- [Exercise brief] Please report every line from the material that contains the word "picture".
[begin Stored data]
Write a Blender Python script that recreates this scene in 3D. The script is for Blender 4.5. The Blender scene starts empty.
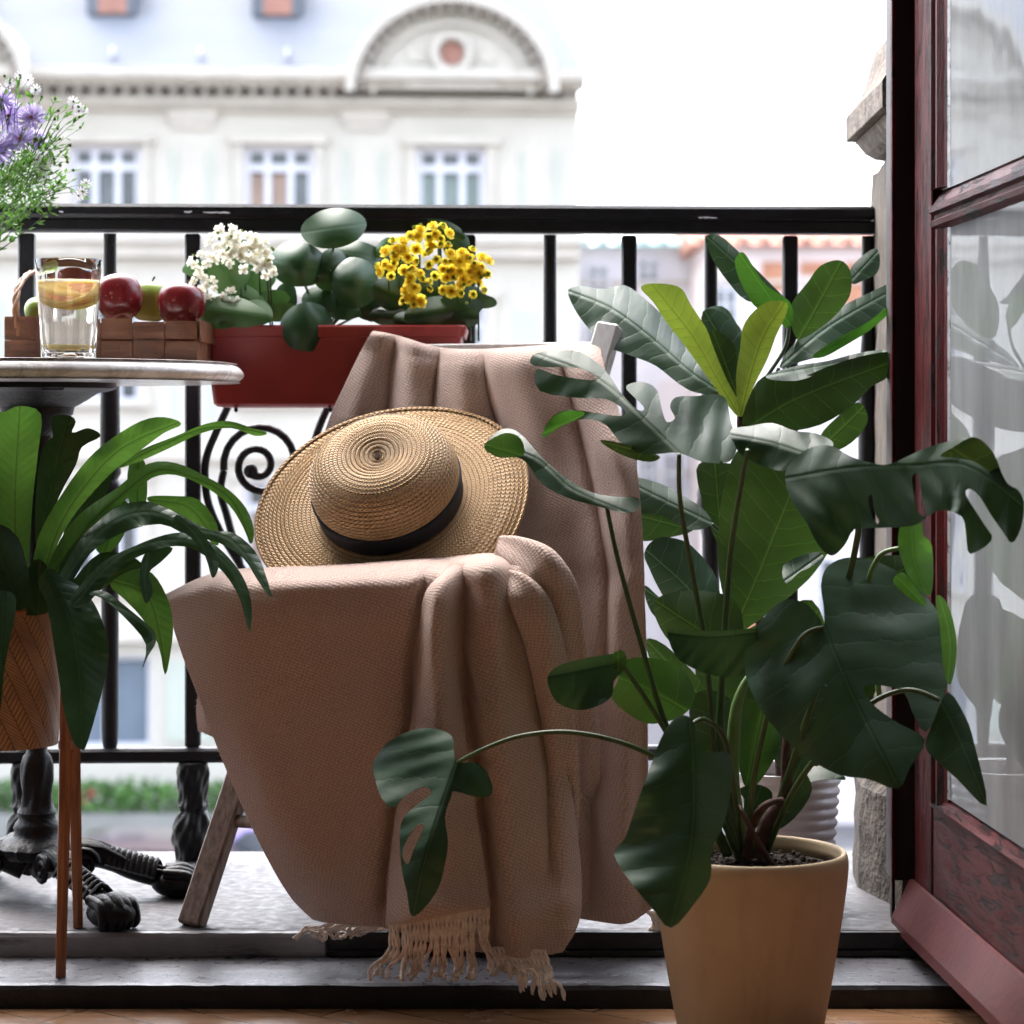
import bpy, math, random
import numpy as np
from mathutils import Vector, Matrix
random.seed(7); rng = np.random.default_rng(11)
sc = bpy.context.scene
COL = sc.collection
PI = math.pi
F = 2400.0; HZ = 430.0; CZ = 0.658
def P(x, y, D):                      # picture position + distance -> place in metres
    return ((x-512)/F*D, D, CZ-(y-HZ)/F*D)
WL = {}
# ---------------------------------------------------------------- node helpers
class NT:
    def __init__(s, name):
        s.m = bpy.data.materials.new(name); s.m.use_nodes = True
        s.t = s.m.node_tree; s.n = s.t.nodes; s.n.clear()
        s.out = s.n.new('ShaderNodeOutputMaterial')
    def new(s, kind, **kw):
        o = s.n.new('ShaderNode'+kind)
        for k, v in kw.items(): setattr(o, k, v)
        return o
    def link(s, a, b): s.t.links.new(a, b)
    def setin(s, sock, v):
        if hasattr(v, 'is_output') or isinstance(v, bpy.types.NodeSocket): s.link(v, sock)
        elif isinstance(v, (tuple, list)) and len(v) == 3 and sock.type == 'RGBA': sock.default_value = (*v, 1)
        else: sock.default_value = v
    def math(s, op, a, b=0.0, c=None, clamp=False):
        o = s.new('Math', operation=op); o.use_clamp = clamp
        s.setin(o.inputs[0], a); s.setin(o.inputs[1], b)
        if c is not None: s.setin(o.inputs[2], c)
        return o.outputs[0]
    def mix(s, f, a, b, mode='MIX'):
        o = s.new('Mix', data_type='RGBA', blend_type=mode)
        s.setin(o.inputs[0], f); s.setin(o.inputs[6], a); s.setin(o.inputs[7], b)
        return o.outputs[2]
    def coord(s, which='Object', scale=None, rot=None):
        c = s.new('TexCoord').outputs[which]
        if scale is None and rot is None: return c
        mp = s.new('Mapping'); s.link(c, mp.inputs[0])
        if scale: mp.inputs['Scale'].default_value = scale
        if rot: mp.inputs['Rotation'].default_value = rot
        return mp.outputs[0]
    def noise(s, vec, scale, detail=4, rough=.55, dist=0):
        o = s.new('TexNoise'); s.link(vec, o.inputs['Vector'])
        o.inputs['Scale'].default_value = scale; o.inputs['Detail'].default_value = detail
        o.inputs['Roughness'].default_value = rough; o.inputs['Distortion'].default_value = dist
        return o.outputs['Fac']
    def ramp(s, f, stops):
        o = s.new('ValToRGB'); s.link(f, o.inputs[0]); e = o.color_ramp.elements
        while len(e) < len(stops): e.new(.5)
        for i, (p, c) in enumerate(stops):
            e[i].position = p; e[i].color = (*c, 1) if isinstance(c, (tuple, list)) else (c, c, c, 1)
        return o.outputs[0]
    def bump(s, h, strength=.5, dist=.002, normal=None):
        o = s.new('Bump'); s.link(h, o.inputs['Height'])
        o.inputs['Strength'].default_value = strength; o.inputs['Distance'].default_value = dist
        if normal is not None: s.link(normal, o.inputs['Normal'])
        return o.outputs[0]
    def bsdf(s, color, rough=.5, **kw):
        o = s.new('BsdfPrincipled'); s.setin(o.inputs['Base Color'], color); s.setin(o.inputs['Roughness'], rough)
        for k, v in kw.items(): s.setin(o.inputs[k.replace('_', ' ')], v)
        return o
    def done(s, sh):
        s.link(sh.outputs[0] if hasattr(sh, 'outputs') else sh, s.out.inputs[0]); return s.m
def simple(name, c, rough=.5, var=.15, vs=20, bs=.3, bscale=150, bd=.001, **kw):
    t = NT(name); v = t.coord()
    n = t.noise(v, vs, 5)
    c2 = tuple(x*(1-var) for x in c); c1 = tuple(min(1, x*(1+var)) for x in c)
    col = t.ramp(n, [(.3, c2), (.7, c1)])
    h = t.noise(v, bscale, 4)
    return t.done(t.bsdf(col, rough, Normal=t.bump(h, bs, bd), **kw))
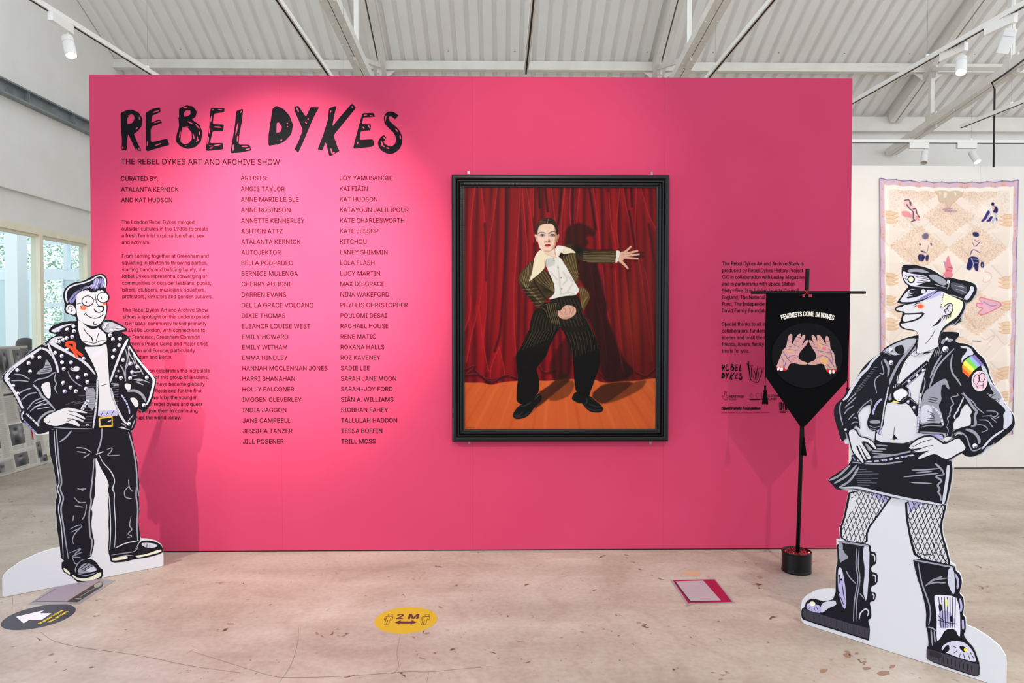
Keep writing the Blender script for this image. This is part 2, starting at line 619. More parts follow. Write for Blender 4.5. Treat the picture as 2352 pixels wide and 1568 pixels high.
[end Stored data]
- [Final result]
def P(x, y, D):                      # picture position + distance -> place in metres
Keep writing the Blender script for this image. This is part 2, starting at line 619. More parts follow. Write for Blender 4.5. Treat the picture as 2352 pixels wide and 1568 pixels high.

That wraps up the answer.